Vista User Account Contortions

I was just skimming this exhaustive article by Mark Russinovich on Microsoft’s TechNet site, hoping to understand just why those User Account Control pop-ups in Vista have to be so annoying. Much of his treatment is far too detailed for me to care about, but in the second-last paragraph, Russinovich tosses out this little bombshell:

“…users who want to forgo security in favor of convenience can disable UAC on a system in the User Accounts dialog in the Control Panel, but should be aware that this also disables Protected Mode for Internet Explorer.” [my emphasis]

In other words, if I read this right, you have to accept the incessant nag dialogs of UAC in order to get the benefit of the vaunted sandbox for IE… even though the latter is exactly the sort of feature a power user might want to count on for ‘invisible’ protection! Worse, there’s no warning of this hidden connection; I disabled UAC with no idea that I was giving up the other feature. (Note that the free Sandboxie utility doesn’t seem to make this kind of demands. Yet another touted Vista feature that apparently could have been implemented — better — on Windows XP.)

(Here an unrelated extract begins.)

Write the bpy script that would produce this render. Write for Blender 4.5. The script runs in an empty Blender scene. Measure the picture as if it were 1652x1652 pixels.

Russinovich also reiterates Microsoft’s position that UAC is “a convenience” (who says they don’t have a sense of humor?) and not “a security boundary.”

I think the idea is that you should run as an admin but give up most of your admin rights — then constantly beg for them back. The benefit of this contortion is nebulous at best. Russinovich notes that malware can intercept the UAC process, though he says that this type of attack would be “relatively sophisticated.” (Thank god today’s hackers are incapable of sophistication!)

From Russinovich’s explanation, it would seem that the only way to get any real value out of the new Vista rights scheme would be: run most of the time in a standard user account, and switch to a separate admin account (with UAC disabled!) when elevated privileges are required. To me, this would seem to give exactly the same level of security that the Linux crowd likes. (While working pretty much exactly the same way that it does in Linux… or, presumably, that it could work in Windows XP.)

All of which leaves me right back where I started, with UAC still looking like nothing more than a redundant annoyance. Worse, actually; it now looks to me like a way of fooling yourself into thinking you have the security of running in a user account, with twice the hassle and very little (if any) of the actual benefit.

If someone more knowledgeable in this area wants to convince me I’m mistaken, by all means fire away.